Dataset extract:
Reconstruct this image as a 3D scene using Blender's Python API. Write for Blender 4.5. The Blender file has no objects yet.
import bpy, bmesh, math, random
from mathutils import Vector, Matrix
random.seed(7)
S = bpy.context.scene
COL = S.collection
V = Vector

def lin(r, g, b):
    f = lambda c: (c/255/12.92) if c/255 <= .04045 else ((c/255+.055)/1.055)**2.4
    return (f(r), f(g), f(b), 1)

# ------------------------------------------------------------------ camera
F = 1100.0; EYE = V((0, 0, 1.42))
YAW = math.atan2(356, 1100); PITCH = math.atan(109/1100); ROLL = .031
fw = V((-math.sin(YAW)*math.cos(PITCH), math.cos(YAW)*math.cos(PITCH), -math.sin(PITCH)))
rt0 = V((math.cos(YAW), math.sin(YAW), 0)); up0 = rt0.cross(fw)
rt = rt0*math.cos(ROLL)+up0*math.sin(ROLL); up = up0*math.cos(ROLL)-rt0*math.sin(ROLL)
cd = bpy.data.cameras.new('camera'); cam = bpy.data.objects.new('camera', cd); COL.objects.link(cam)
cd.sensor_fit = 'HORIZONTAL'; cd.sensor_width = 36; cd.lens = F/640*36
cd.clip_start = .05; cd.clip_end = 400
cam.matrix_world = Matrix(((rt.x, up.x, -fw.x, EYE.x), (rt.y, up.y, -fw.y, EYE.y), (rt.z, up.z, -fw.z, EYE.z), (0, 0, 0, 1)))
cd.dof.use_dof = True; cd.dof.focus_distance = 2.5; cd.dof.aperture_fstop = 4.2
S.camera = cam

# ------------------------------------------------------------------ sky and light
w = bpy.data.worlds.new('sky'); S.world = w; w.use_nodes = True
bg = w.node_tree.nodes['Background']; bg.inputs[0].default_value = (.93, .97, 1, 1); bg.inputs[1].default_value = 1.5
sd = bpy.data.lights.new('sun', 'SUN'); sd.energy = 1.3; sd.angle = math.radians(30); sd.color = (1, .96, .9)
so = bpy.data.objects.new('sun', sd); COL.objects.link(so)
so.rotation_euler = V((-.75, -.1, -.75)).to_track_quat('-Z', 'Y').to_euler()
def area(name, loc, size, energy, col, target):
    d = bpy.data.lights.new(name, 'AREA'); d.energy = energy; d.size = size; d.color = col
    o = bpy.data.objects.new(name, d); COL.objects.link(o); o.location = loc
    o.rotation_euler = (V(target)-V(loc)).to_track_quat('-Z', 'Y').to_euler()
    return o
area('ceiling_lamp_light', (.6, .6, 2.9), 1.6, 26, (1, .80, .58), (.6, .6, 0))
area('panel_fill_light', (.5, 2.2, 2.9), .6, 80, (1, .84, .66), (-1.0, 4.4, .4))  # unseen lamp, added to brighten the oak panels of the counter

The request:
Exactly as they appear, please write out the lines from the opening of the listing above down to the line containing "return (f(r), f(g), f(b), 1)", with both end lines included.

Response to the exercise:
Reconstruct this image as a 3D scene using Blender's Python API. Write for Blender 4.5. The Blender file has no objects yet.
import bpy, bmesh, math, random
from mathutils import Vector, Matrix
random.seed(7)
S = bpy.context.scene
COL = S.collection
V = Vector

def lin(r, g, b):
    f = lambda c: (c/255/12.92) if c/255 <= .04045 else ((c/255+.055)/1.055)**2.4
    return (f(r), f(g), f(b), 1)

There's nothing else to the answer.